• **Given problem**:
Gather from the listing below each line that includes the word "part", and copy it.

+ + + +

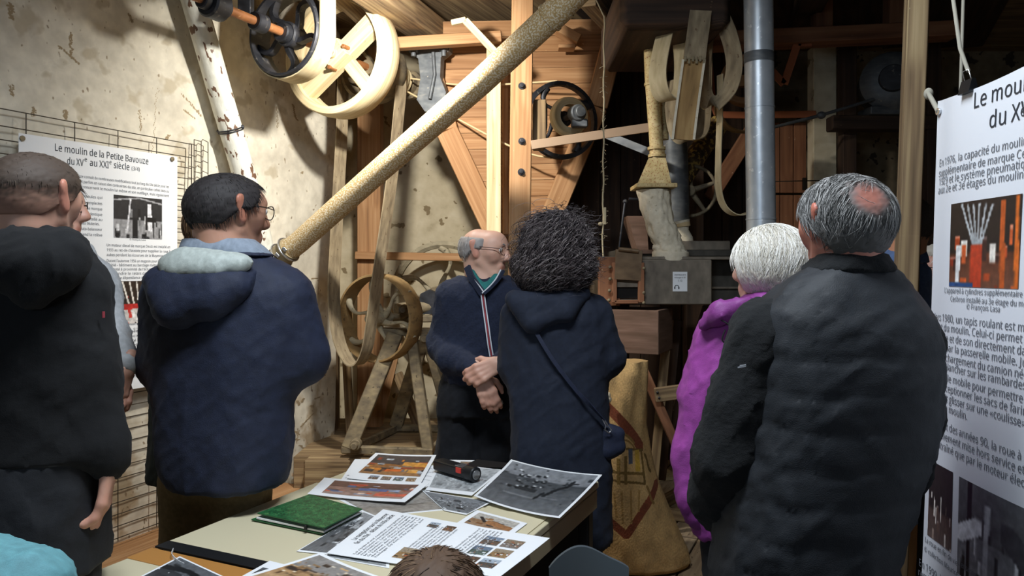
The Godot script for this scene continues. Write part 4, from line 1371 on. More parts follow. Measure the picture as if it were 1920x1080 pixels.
	mb = Mb.new(); mb.ribbon(smooth_path([P(1368, 160, 4.48), P(1345, 195, 4.46), P(1354, 228, 4.45), P(1378, 245, 4.46), P(1412, 248, 4.46)], 5), Vector3(0.2, 0, 1), 0.07, 0.006)
	tag(obj("hanging_belt", mb, M.belt_brown), "short brown belt end curving behind the grey pipe", "belt", "spare belts hung under the sifter")
	o = thing("half_pulley", "pale wooden pulley mostly hidden behind the galvanised pipe", "pulley", P(1400, 152, 4.5))
	xf = shaft_frame(P(1400, 152, 4.5))
	mb = Mb.new(); ring(mb, xf, 0.15, 0.04, 0.12)
	part("rim", mb, M.pine, o)
	mb = Mb.new(); mb.box(xf * Vector3(0, 0, 0), Vector3(0.25, 0.07, 0.05), xf.basis)
	part("spoke", mb, M.pine, o)
	for r in [[[[1330, 120, 5.42], [1336, 190, 5.42], [1345, 215, 5.42], [1400, 216, 5.42], [1530, 214, 5.42]], "red iron bracket under the short brown belt end"], [[[1522, 80, 4.86], [1496, 80, 4.86], [1470, 158, 4.86], [1448, 134, 4.86]], "bent red iron bracket below the tie beam"]]:
		mb = Mb.new()
		for k in r[0].size() - 1:
			var e0: Array = r[0][k]
			var e1: Array = r[0][k + 1]
			mb.beam(P(e0[0], e0[1], e0[2]), P(e1[0], e1[1], e1[2]), 0.05, 0.012, Vector3(0, 0, 1), 0.003)
		tag(obj("iron_bracket", mb, M.red_steel), r[1], "bracket")
	mb = Mb.new(); mb.tube([P(1276, 338, 4.62), P(1310, 285, 4.72), P(1348, 232, 4.8)], 0.066, 20)
	tag(obj("mouldy_pipe", mb, M.mouldy_pipe), "mouldy brown pipe sloping up behind the dark duct", "pipe")
	wc = P(1294, 358, 4.62)
	o = thing("handwheel", "brown spoked hand wheel beside the dark duct", "wheel", wc)
	xf = Transform3D(Basis(Vector3.UP, -0.3), wc)
	mb = Mb.new(); mb.tube(range(33).map(func(k): return xf * (Vector3(cos(TAU * k / 32), sin(TAU * k / 32), 0) * 0.155)), 0.011, 8, false)
	part("rim", mb, M.dusty_iron, o)
	for k in 5:
		mb = Mb.new(); mb.tube([xf * Vector3(0, 0, 0), xf * (Vector3(cos(TAU * k / 5 + 0.3), sin(TAU * k / 5 + 0.3), 0) * 0.15)], [0.02, 0.012], 8)
		part("spoke", mb, M.dusty_iron, o)
	mb = Mb.new(); disc(mb, xf, 0.035, -0.03, 0.04)
	part("hub", mb, M.dusty_iron, o)
	# motor in the dark
	o = thing("electric_motor", "round dark motor on the dark beam", "motor", P(1668, 215, 5.2))
	xf = Transform3D(Basis(Vector3.UP, -0.35), P(1668, 158, 5.2))
	mb = Mb.new(); mb.lathe([Vector2(0, 0.16), Vector2(0.12, 0.16), Vector2(0.18, 0.12), Vector2(0.2, 0.1), Vector2(0.2, -0.12), Vector2(0.17, -0.16), Vector2(0, -0.16)], xf, 40)
	part("body", mb, M.grey_iron, o)
	mb = Mb.new(); mb.box(P(1660, 212, 5.2), Vector3(0.3, 0.06, 0.2), Basis(), 0.01)
	part("foot", mb, M.grey_iron, o)
	mb = Mb.new(); disc(mb, xf, 0.09, 0.16, 0.2, 24)
	part("end_cap", mb, M.black_iron, o)
	mb = Mb.new(); mb.tube([P(1425, 245, 5.0), P(1540, 216, 4.98), P(1652, 182, 5.14)], 0.011, 8); mb.ball(P(1540, 216, 4.98), Vector3(0.03, 0.025, 0.025))
	tag(obj("control_rod", mb, M.grey_iron), "thin control rod slanting across the whitewashed post", "rod")
	mb = Mb.new(); mb.tube([P(1420, 341, 5.4), P(1560, 338, 5.4)], 0.004, 6); mb.box(P(1508, 345, 5.38), Vector3(0.025, 0.09, 0.02)); mb.box(P(1515, 372, 5.38), Vector3(0.02, 0.06, 0.02))
	tag(obj("wire_hook", mb, M.wire), "thin wire with a small peg on the reddish boards", "wire")

	build_sack()

func tag(o: Node, label: String, category: String, group := ""):
	o.set_meta("label", label)
	o.set_meta("category", category)
	if group: o.set_meta("group", group)

func smooth_path(p: Array, n: int) -> Array:
	var out := []
	for i in p.size() - 1:
		for k in n:
			out.append((p[i] as Vector3).cubic_interpolate(p[i + 1], p[maxi(i - 1, 0)], p[mini(i + 2, p.size() - 1)], float(k) / n))
	out.append(p[p.size() - 1])
	return out

func build_sack():
	# a full burlap sack with a worn printed emblem, leaning against the trestle
	var w := 300
	var h := 420
	var im := Image.create(w, h, false, Image.FORMAT_RGB8)
	im.fill(hexc("c4a06a"))
	var n1 := noise_bytes(61, 0.02, w, h, w, h, 4)
	var n2 := noise_bytes(62, 0.2, w, h, w, h, 2)
	var at := func(px, py): return Vector2((px - 1090.0) / 210.0 * w, (py - 665.0) / 395.0 * h)
	var strokes := [[[1118, 742], [1150, 768], [1178, 800], [1192, 826], 15, "7c3f26"], [[1128, 950], [1150, 966], [1163, 978], [1163, 978], 12, "7c3f26"], [[1163, 978], [1185, 950], [1208, 918], [1224, 896], 12, "7c3f26"],
		[[1165, 826], [1195, 832], [1195, 832], [1195, 832], 4, "6f5628"], [[1193, 830], [1198, 888], [1198, 888], [1198, 888], 5, "6f5628"], [[1130, 880], [1198, 890], [1198, 890], [1198, 890], 4, "6f5628"], [[1140, 800], [1150, 792], [1168, 800], [1180, 818], 4, "8a6a38"], [[1150, 812], [1160, 806], [1172, 812], [1180, 826], 3, "8a6a38"], [[1150, 846], [1150, 884], [1150, 884], [1150, 884], 9, "8d7038"], [[1163, 842], [1163, 886], [1163, 886], [1163, 886], 8, "7a602e"], [[1140, 866], [1195, 872], [1195, 872], [1195, 872], 5, "7a602e"],
		[[1200, 840], [1208, 850], [1204, 862], [1212, 872], 4, "6f5628"], [[1172, 832], [1172, 848], [1172, 848], [1172, 848], 11, "4e5360"], [[1185, 836], [1186, 862], [1186, 862], [1186, 862], 12, "c09a3c"], [[1142, 905], [1146, 945], [1146, 945], [1146, 945], 5, "a5824c"], [[1155, 902], [1157, 955], [1157, 955], [1157, 955], 5, "a5824c"], [[1172, 902], [1172, 955], [1172, 955], [1172, 955], 5, "a5824c"], [[1188, 902], [1186, 935], [1186, 935], [1186, 935], 5, "a5824c"],
		[[1202, 895], [1209, 905], [1206, 915], [1215, 925], 4, "8a6a38"]]
	for st in strokes:
		var col: Color = hexc(st[5])
		for k in 160:
			var t := k / 159.0
			var a: Vector2 = at.call(st[0][0], st[0][1]); var b: Vector2 = at.call(st[1][0], st[1][1]); var c: Vector2 = at.call(st[2][0], st[2][1]); var d: Vector2 = at.call(st[3][0], st[3][1])
			var p := a.bezier_interpolate(b, c, d, t) if c != b else a.lerp(b, t)
			var s: int = st[4]
			im.fill_rect(Rect2i(int(p.x) - s / 2, int(p.y) - s / 2, s, s), col)
	var d := im.get_data()
	var hi := PackedByteArray()
	hi.resize(w * h)
	for i in w * h:
		var q := 0.92 + (n1[i] - 128) * 0.0009 + (n2[i] - 128) * 0.0008
		for k in 3: d[i * 3 + k] = clampi(int(d[i * 3 + k] * q), 0, 255)
		hi[i] = n2[i]
	var m := mat_tex("burlap", [tex(w, h, d), tex(w, h, hi, Image.FORMAT_L8)], Vector3(1, 1, 1), 0.95, 0.15)
	var mb := Mb.new()
	var rows := [[676, 1131, 1214, 0.09], [700, 1122, 1214, 0.13], [740, 1112, 1211, 0.16], [790, 1104, 1210, 0.17], [840, 1098, 1219, 0.18], [890, 1094, 1232, 0.19], [940, 1092, 1251, 0.20], [990, 1092, 1272, 0.21], [1025, 1092, 1288, 0.21], [1045, 1096, 1292, 0.20], [1054, 1100, 1288, 0.17]]
	mb.grid(64, 50, func(u, v):
		var q: float = v * (rows.size() - 1)
		var i := mini(int(q), rows.size() - 2)
		var f := q - i
		var y := lerpf(rows[i][0], rows[i + 1][0], f)
		var xa := lerpf(rows[i][1], rows[i + 1][1], f)
		var xb := lerpf(rows[i][2], rows[i + 1][2], f)
		var dz := lerpf(rows[i][3], rows[i + 1][3], f)
		var a: float = -u * TAU
		var cx := cos(a)
		var sx := sin(a)
		var ce := P((xa + xb) / 2 + cx * (xb - xa) / 2, y, 3.8)
		var fold: float = 0.018 * nz.get_noise_3d(cx * 1.5, v * 2.0, sx * 1.5) + 0.012 * sin(cx * 7.0 + v * 5.0) * (1.0 - v) 
		return ce + Vector3(fold * 0.4, 0, sx * dz + fold), false, true)
	for i in mb.v.size():
		var p := mb.v[i]
		var px := 960.0 + p.x * F / 3.8
		var py := HZ - (p.y - EYE) * F / 3.8
		mb.t[i] = Vector2((px - 1090.0) / 210.0, (py - 665.0) / 395.0)
	# closed mouth: a fan at the top, and the flat bottom
	for e in 2:
		var row := 0 if e == 0 else 50
		var ce := Vector3.ZERO
		for i in 64: ce += mb.v[row * 65 + i]
		ce /= 64.0
		var f := mb.v.size()
		mb.vert(ce + Vector3(0, -0.02 if e == 0 else 0.0, 0), Vector3(0, 1 if e == 0 else -1, 0), mb.t[row * 65])
		for i in 65: mb.vert(mb.v[row * 65 + i], Vector3(0, 1 if e == 0 else -1, 0), mb.t[row * 65 + i])
		for i in 64: mb.tri(f, f + 1 + i, f + 2 + i)
	var o := thing("burlap_sack", "tall tan sack with red-brown printed emblem standing on the floor", "sack", Vector3(0.62, 0, -3.8))
	part("sack", mb, m, o)
	mb = Mb.new(); mb.ball(P(1142, 749, 3.62), Vector3(0.013, 0.016, 0.013)); mb.ball(P(1142, 743, 3.62), Vector3(0.008, 0.02, 0.01))
	part("knot", mb, M.canvas, o)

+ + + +

• **Output below**:
The Godot script for this scene continues. Write part 4, from line 1371 on. More parts follow. Measure the picture as if it were 1920x1080 pixels.
	part("rim", mb, M.pine, o)
	part("spoke", mb, M.pine, o)
	part("rim", mb, M.dusty_iron, o)
		part("spoke", mb, M.dusty_iron, o)
	part("hub", mb, M.dusty_iron, o)
	part("body", mb, M.grey_iron, o)
	part("foot", mb, M.grey_iron, o)
	part("end_cap", mb, M.black_iron, o)
	part("sack", mb, m, o)
	part("knot", mb, M.canvas, o)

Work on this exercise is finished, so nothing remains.